- **What the task asks**:
Retype every line from the start of the data down to and including the line with "computer stand', 'plug')". Skip the pictures.

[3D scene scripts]

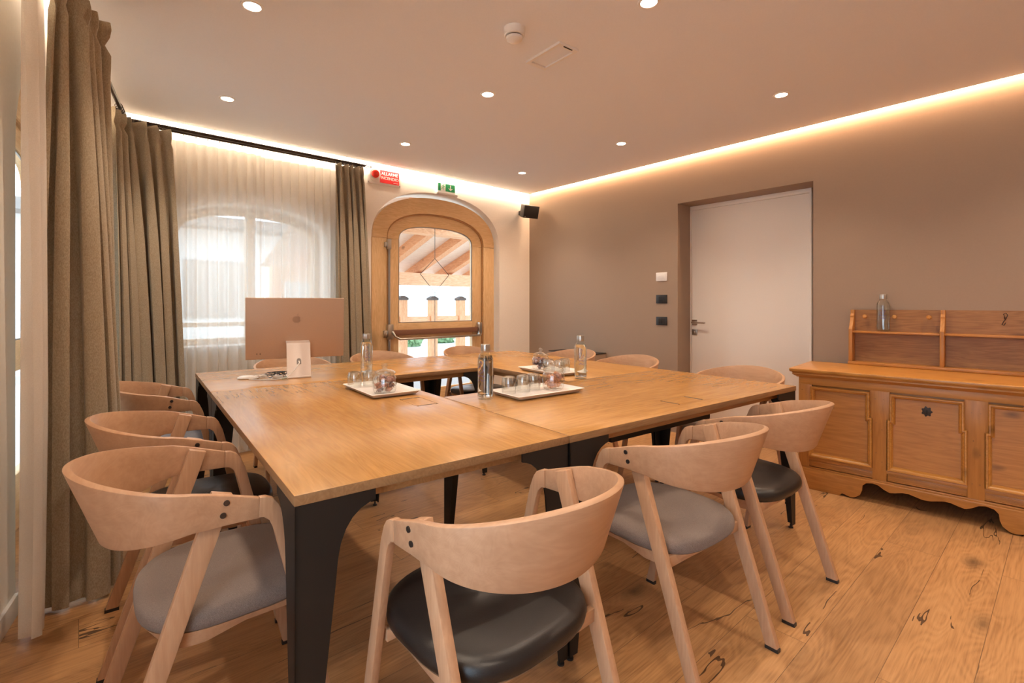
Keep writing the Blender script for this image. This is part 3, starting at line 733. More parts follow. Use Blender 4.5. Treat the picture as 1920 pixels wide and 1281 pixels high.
o = MB().box(-.03, -.011, 0, .03, .011, .016).build('cable_adapter', 'white', None, bevel=.003); place(o, (.872, 3.06, .752), R(-30)); tag(o, 'small pale adapter wrapped in the black cable bundle', 'adapter')
o = MB().tube([(.93, 3.00, .754), (.905, 3.02, .756), (.88, 3.00, .753)], .004, 8).build('green_connector', 'green', None, True); tag(o, 'small green plug beside the computer stand', 'plug')

# ------------------------------------------------------------------ pine chest and plate shelf
CH = R(-90 - 0) + R(5)          # local x = along the front, seen left to right; local y = into the wall
chest = thing('pine_chest', 'antique pine chest with stepped panels and a scalloped base against the taupe wall', 'chest', (3.52, 1.18, 0), CH)
CL, CD = 1.27, .50
m_ = MB(); m_.box(0, .022, .12, CL, CD, .715); m_.build('carcass', 'pine', chest, bevel=.002)
def cap(z0, z1, o_, o2=None):
    o2 = o_ if o2 is None else o2
    r_ = lambda o, z: [Vector((-o, -o, z)), Vector((CL + o, -o, z)), Vector((CL + o, CD, z)), Vector((-o, CD, z))]
    return r_(o_, z0), r_(o2, z1)
a1, a2 = cap(.745, .767, .046)
m_ = MB(); m_.loft([*cap(.745, .749, .040, .046), a2]); m_.build('lid', 'pinetop', chest, bevel=.008, seg=3)
m_ = MB(); m_.loft([*cap(.712, .716, .010, .012), *cap(.722, .730, .022, .032), *cap(.737, .745, .030, .034)]); m_.build('cornice', 'pine', chest, bevel=.001)
# frame members on the front
m_ = MB(); m_.box(0, 0, .665, CL, .024, .712); m_.box(0, 0, .185, CL, .024, .205); m_.box(0, 0, .128, CL, .024, .140)
m_.build('front_rail', 'pine', chest, bevel=.002)
for x0, x1 in ((0, .06), (.39, .458), (.806, .874), (1.21, 1.27)):
    e0 = .012 if x0 > 0 else 0; e1 = .015 if x1 < CL else 0
    MB().prism([(x0, .14), (x1, .14), (x1, .501), (x1 + e1, .501), (x1 + e1, .667), (x0 - e0, .667), (x0 - e0, .501), (x0, .501)], 'y', -.001, .024).build('stile', 'pinez', chest, bevel=.002)
def stepped(x0, x1, zb=.207, zt=.657):
    st = .010; zs = .503
    return [(x0, zb), (x0, zs), (x0 + st, zs + .001), (x0 + st, zt), (x1 - st - .012, zt), (x1 - st - .012, zs - .012), (x1 - st, zs - .013 + .004), (x1, zs), (x1, zb)]
def moulding(outline, wd, y0, y1):
    n = len(outline); cx = sum(p[0] for p in outline) / n; cz = sum(p[1] for p in outline) / n; ins = []
    for i in range(n):
        p, q, r_ = Vector(outline[i - 1]), Vector(outline[i]), Vector(outline[(i + 1) % n])
        d1_ = (q - p).normalized(); d2_ = (r_ - q).normalized(); n1 = Vector((d1_.y, -d1_.x)); n2 = Vector((d2_.y, -d2_.x))
        bi = (n1 + n2); L_ = bi.length
        bi = bi / L_ * (wd / max(.45, bi.normalized().dot(n1))) if L_ > 1e-3 else n1 * wd
        ins.append(q + bi)
    return ins
for x0, x1 in ((.055, .389), (.462, .806), (.876, 1.213)):
    zs, st = .503, .011
    out = [(x0, .207), (x0, zs), (x0 + st, zs), (x0 + st, .657), (x1 - st, .657), (x1 - st, zs), (x1, zs), (x1, .207)]
    m_ = MB(); prev = None; prof = [(0, .0), (0, -.012), (.004, -.018), (.009, -.018), (.012, -.010), (.018, -.006), (.024, .006), (.026, .020)]
    rings = []
    for wd, y in prof:
        q = moulding(out, wd, 0, 0) if wd else [Vector(p) for p in out]
        rings.append([Vector((p.x, y, p.y)) for p in q])
    n_ = len(out)
    m_.poly([v for r_ in rings for v in r_], [(i * n_ + k, i * n_ + (k + 1) % n_, (i + 1) * n_ + (k + 1) % n_, (i + 1) * n_ + k) for i in range(len(rings) - 1) for k in range(n_)])
    m_.build('panel_moulding', 'pinetop', chest)
    MB().box(x0 + .01, .016, .215, x1 - .01, .0225, .65).build('panel', 'pine', chest)
for x0, x1 in ((.05, .395), (.462, .806), (.874, 1.215)):
    m_ = MB(); m_.box(x0, .006, .143, x1, .023, .184); m_.box(x0 + .008, -.005, .149, x1 - .008, .001, .153); m_.box(x0 + .008, -.005, .174, x1 - .008, .001, .178)
    m_.build('lower_panel', 'pine', chest, bevel=.0015)
# scalloped plinth
sc_half = [(0, 0), (.225, 0), (.24, .017), (.262, .010), (.285, .004), (.305, .010), (.330, .030), (.341, .060), (.343, .090), (.36, .108), (.391, .116), (.42, .110), (.445, .092), (.472, .080), (.50, .085), (.53, .095), (.56, .096), (.59, .088), (.615, .081), (.635, .080)]
pl = sc_half + [(CL - x, z) for x, z in sc_half[::-1][1:]]
pl = [p for p in pl]
m_ = MB(); m_.prism(pl + [(CL, .13), (0, .13)], 'y', -.012, .008); m_.build('scalloped_plinth', 'pine', chest, bevel=.003)
m_ = MB(); m_.box(-.012, -.012, 0, .006, CD, .13); m_.box(CL - .006, -.012, 0, CL + .012, CD, .13); m_.build('side_plinth', 'pine', chest, bevel=.003)
m_ = MB()
rr_ = [(.022 * (1 + .16 * math.cos(7 * a)) * math.cos(a), .576 + .026 * (1 + .16 * math.cos(7 * a)) * math.sin(a)) for a in [2 * math.pi * i / 42 for i in range(42)]]
m_.prism([(.638 + x, z) for x, z in rr_], 'y', .0125, .0165); lk = m_.build('lock_plate', 'iron', chest, bevel=.001)
MB().box(.635, .011, .562, .641, .0126, .585).build('keyhole', 'gap', lk)
for (x, z) in ((.02, .63), (.045, .60), (.02, .40), (.044, .37), (.405, .62), (.443, .62), (.408, .48), (.436, .44), (.408, .30), (.436, .25), (.823, .60), (.858, .60), (.83, .45), (.855, .38), (.825, .22), (.855, .22)):
    MB().tube([(x, -.0022, z), (x, .003, z)], .0032, 8).build('peg_head', 'pinedk', chest)

hut = thing('wall_shelf_rack', 'low antique pine shelf rack standing on the back of the chest', 'shelf', (4.012, 1.035, .7675), R(-90) + R(2))
HL = 1.0; HD = .095
MB().box(0, HD - .012, .02, HL, HD, .376).build('back_board', 'pinedk', hut)
MB().box(0, 0, 0, HL, HD - .012, .021).build('bottom_board', 'pine', hut, bevel=.003)
for x in (0.004, .484, HL - .024):
    MB().prism([(.002, .021), (.0, .12), (.003, .225), (.002, .243), (.030, .285), (.048, .322), (.044, .334), (.055, .350), (.052, .376), (HD - .012, .376), (HD - .012, .021)], 'x', x, x + .022).build('side_board', 'pinez', hut, bevel=.003)
for x0, x1 in ((.026, .484), (.506, HL - .024)): MB().box(x0, .010, .217, x1, HD - .012, .230).build('shelf_board', 'pine', hut, bevel=.002)
for x in (.088, .252, .428):
    T = Matrix.Translation((x, HD - .012, .330)) @ Matrix.Rotation(R(90), 4, 'X')
    MB().lathe([(.0001, 0), (.006, 0), (.006, .022), (.012, .026), (.0135, .034), (.010, .040), (.0001, .042)], 20, T).build('peg', 'pinetop', hut, True)
MB().tube([(.77, HD - .014, .325), (.77, HD - .03, .335), (.765, HD - .03, .355), (.775, HD - .024, .362), (.782, HD - .026, .35), (.775, HD - .028, .328), (.765, HD - .03, .31), (.758, HD - .028, .292), (.766, HD - .027, .288), (.774, HD - .028, .305)], .0022, 7).build('iron_hook', 'iron', hut, True)

# low taupe cabinet in the far corner
t = thing('low_cabinet', 'low taupe cabinet against the taupe wall, behind the corner chairs', 'cabinet', (0, 0, 0))
MB().box(3.88, 3.215, 0, 4.128, 3.80, .668).build('body', 'taupe', t, bevel=.003)
MB().box(3.876, 3.211, .668, 4.128, 3.804, .676).build('top_edge', 'gap', t)

# switches
for z, m1, nm, lab, cat in ((1.441, 'white', 'thermostat', 'white wall control plate, topmost of the three plates beside the white door', 'thermostat'), (1.230, 'blackp', 'wall_switch', 'black switch plate, middle of the three wall plates', 'switch'), (1.024, 'blackp', 'wall_switch', 'black socket plate, lowest of the three wall plates', 'switch')):
    t = thing(nm, lab, cat, (XW, 2.561, z), R(-90))
    MB().box(-.058, -.009, -.04, .058, 0, .04).build('cover_plate', m1, t, bevel=.003)
    for k in range(3):
        x = -.033 + k * .023
        if m1 == 'white': 
            if k == 1: MB().box(-.033, -.0105, -.02, .033, -.009, .02).build('display', 'white', t, bevel=.0005)
        else: MB().box(x, -.0115, -.022, x + .020, -.009, .022).build('rocker', 'black' if z > 1.1 else 'gap', t, bevel=.001)

# ------------------------------------------------------------------ signs and speaker on the back wall
t = thing('fire_alarm_sign', 'red and white fire alarm sign reading ALLARME INCENDIO on the wall', 'sign', (0, YB, 0))
MB().box(2.035, -.012, 2.325, 2.378, -.0005, 2.478).build('backplate', 'white', t, bevel=.003)
MB().box(2.160, -.0145, 2.345, 2.362, -.012, 2.466).build('red_panel', 'red', t)
T = Matrix.Translation((2.10, -.012, 2.410)) @ Matrix.Rotation(R(90), 4, 'X')
MB().lathe([(.0001, 0), (.060, 0), (.059, .016), (.052, .024), (.0001, .024)], 36, T).build('siren_base', 'white', t, True)
MB().lathe([(.036, .024), (.037, .032), (.034, .044), (.022, .052), (.0001, .054)], 36, T).build('siren_lens', 'redlens', t, True)
RX = Matrix.Rotation(R(90), 4, 'X')
text_mesh('lettering', 'ALLARME', .0415, 'inkw', t, Matrix.Translation((2.261, -.0152, 2.434)) @ RX, bold=.0003)
text_mesh('lettering', 'INCENDIO', .0395, 'inkw', t, Matrix.Translation((2.261, -.0152, 2.392)) @ RX, bold=.0003)
MB().box(2.30, -.0152, 2.357, 2.352, -.0146, 2.361).build('small_print', 'inkw', t)
for x, z in ((2.046, 2.337), (2.368, 2.467), (2.368, 2.336)): MB().tube([(x, -.016, z), (x, -.012, z)], .004, 10).build('screw', 'bolt', t)

t = thing('exit_sign', 'small green and white running man exit sign above the arched door', 'sign', (0, YB, 0))
MB().box(2.775, -.055, 2.322, 3.035, -.0005, 2.345).build('lamp_housing', 'white', t, bevel=.006)
MB().box(2.795, -.035, 2.345, 3.012, -.029, 2.448).build('sign_panel', 'inkw', t, bevel=.001)
m_ = MB(); m_.box(2.798, -.0362, 2.366, 2.830, -.035, 2.444); m_.box(2.890, -.0362, 2.366, 3.008, -.035, 2.444); m_.build('green_field', 'green', t)
m_ = MB(); m_.poly([(2.952, -.0370, 2.375), (2.922, -.0370, 2.405), (2.940, -.0370, 2.400), (2.946, -.0370, 2.398), (2.946, -.0370, 2.436), (2.958, -.0370, 2.436), (2.958, -.0370, 2.398), (2.964, -.0370, 2.400), (2.982, -.0370, 2.405)], [(0, 1, 2, 3, 4, 5, 6, 7, 8)]); m_.build('arrow', 'inkw', t)
m_ = MB(); Y = -.0366
m_.tube([(2.866, Y, 2.432), (2.869, Y, 2.433)], .006, 8)
for p in ([(2.864, Y, 2.424), (2.858, Y, 2.405)], [(2.858, Y, 2.405), (2.866, Y, 2.392), (2.860, Y, 2.376)], [(2.858, Y, 2.405), (2.848, Y, 2.392), (2.838, Y, 2.390)], [(2.864, Y, 2.421), (2.874, Y, 2.412), (2.881, Y, 2.416)], [(2.863, Y, 2.421), (2.850, Y, 2.420), (2.845, Y, 2.410)]): m_.tube(p, .0026, 6)
m_.build('running_figure', 'green', t)

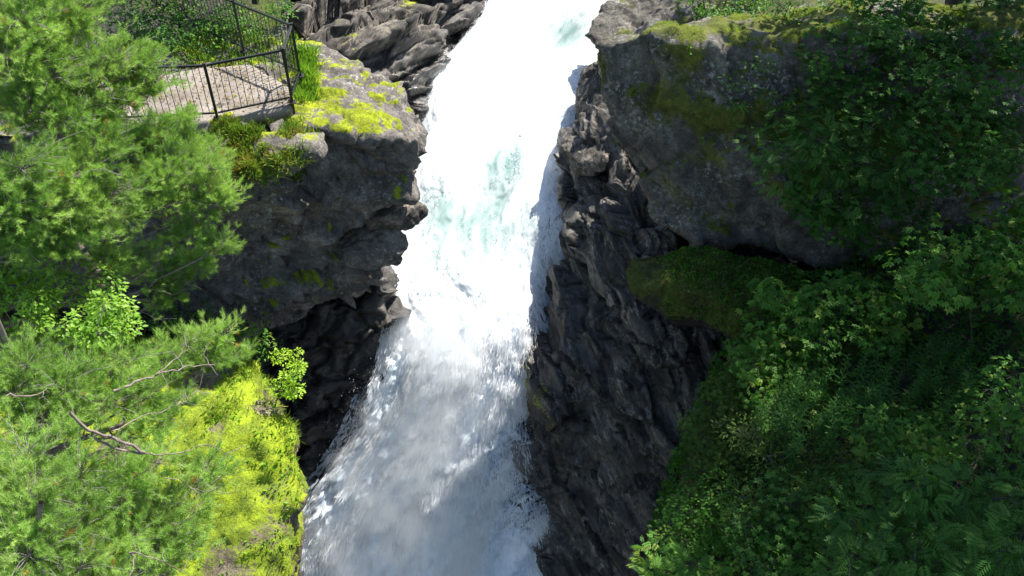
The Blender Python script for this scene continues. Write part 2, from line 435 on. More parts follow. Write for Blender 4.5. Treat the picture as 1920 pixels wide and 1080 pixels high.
def head_moss(V, N):
    n = fbm(V * 1.3, 4, 50); up = sstep(0.6, 0.9, N[:, 2])
    streak = fbm(V * np.array([1.5, 3.6, 1.5]) , 5, 61, 0.6)
    edge = np.exp(-((V[:, 1] - 15.9) / 0.5) ** 2) * 0.15
    return np.clip(up * (0.40 + 0.95 * streak + 0.35 * n + edge) + (1 - up) * (0.05 + 0.3 * n) * 0.5, 0, 1)
head, HV, HF, HN, HM = rock('rock_headland', [H1, H2, H0], M['headland'], 0.065, 1, (0.6, 0.20), massive(0.10, 0.03, (0.34, 0.08, 1.0), 0.22, 8, 1.3), head_moss,
    kind='structure')
# --- thin ledges jutting out over the water
def slab(name, pts, th, mat, label, seed=1, h=0.045):
    pts = [np.array(p) for p in pts]
    return rock(name, [pts + low_pts(pts, -th)], mat, h, 1, (1.4, 0.05), foliation((1, 0.3, 0.1), 0.05, 0.012, 0.8, 2.5, 0.3, seed), None, label=label, cat='rock ledge')
slab('rock_ledge', [Q(795, 378, 16.7), Q(775, 412, 16.3), Q(735, 398, 16.1), Q(752, 368, 16.8), Q(690, 370, 17.4), Q(690, 410, 16.2)], 0.30, M['bank'], 'sunlit flat rock ledge jutting over the water below the headland, uppermost of two', 2)
slab('rock_ledge', [Q(766, 430, 16.3), Q(752, 478, 15.9), Q(690, 490, 15.75), Q(640, 476, 15.75), Q(735, 412, 16.4), Q(640, 430, 16.6)], 0.38, M['headland'], 'long brown rock ledge under the headland with a lit tip, lower of two', 4)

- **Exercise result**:
Keep writing the Blender script for this image. This is part 3, starting at line 733. More parts follow. Use Blender 4.5. Treat the picture as 1920 pixels wide and 1281 pixels high.
o = MB().box(-.03, -.011, 0, .03, .011, .016).build('cable_adapter', 'white', None, bevel=.003); place(o, (.872, 3.06, .752), R(-30)); tag(o, 'small pale adapter wrapped in the black cable bundle', 'adapter')
o = MB().tube([(.93, 3.00, .754), (.905, 3.02, .756), (.88, 3.00, .753)], .004, 8).build('green_connector', 'green', None, True); tag(o, 'small green plug beside the computer stand', 'plug')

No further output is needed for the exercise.